In part 1, the prevailing meter is iambic pentameter (“ǐ nuřsed ǐt ín my bósǒm whíle ǐt líved”), although the last line of each stanza employs iambic trimeter (“ǎlóne ǎd nóthiňg sáid”). In part 2, the metrical system in each stanza alternates between iambic pentameter (with an extra short sound on the feminine end rhyme in the first line of each stanza) and iambic dimeter (with an extra short sound on the feminine end rhyme in the last line of each stanza):
I have a room whereinto no one enters
Cooperating with this appropriately controlled but fluctuating sound system is an abundance of assonance and consonance in the poem (“I nursed it in my bosom while it lived”).

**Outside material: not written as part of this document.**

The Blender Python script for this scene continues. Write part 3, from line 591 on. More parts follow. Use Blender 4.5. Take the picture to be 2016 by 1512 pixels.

To underscore the contrast between experienced love and deferred love, the poem employs the earthier metaphor of having formerly “nursed” a vital love in the “bosom” in contrast to the chaster, more literal equivalent of having now “hid” a dead love in the “heart” (line 2). There are other metaphors, such as “the perfect balances” to convey the cold objectivity of the woman’s judgment in renouncing earthly love (lines 9-12), such as “the bloodless lily and warm rose” to suggest the seasons and her lingering love (lines 27-28), or such as “life’s autumn weather” to indicate her aging process (line 33).
The poem verges on allegory, a literary form that tells a story strong on meaning rather than on narrative, capitalizing on personified abstractions rather than on concrete symbols, characters, and events. Thus, the woman must contend with the personified abstractions of “truth” (lines 5-6), the “idol” love (lines 15, 17), and “a blessed memory on a throne” in her heart (line 23), where her life centers—without sinful idolatry—and where her buried love still lives (lines 24, 29-32). All this is a semiallegorical dramatization of the woman’s inner psychology of love deferred through self-discipline.
The poem is terse and elliptically understated in its severe language. The diction is monosyllabic and bare-boned in its simplicity to convey the stoic determination to withhold love in life for a perfect consummation of romance in the hereafter.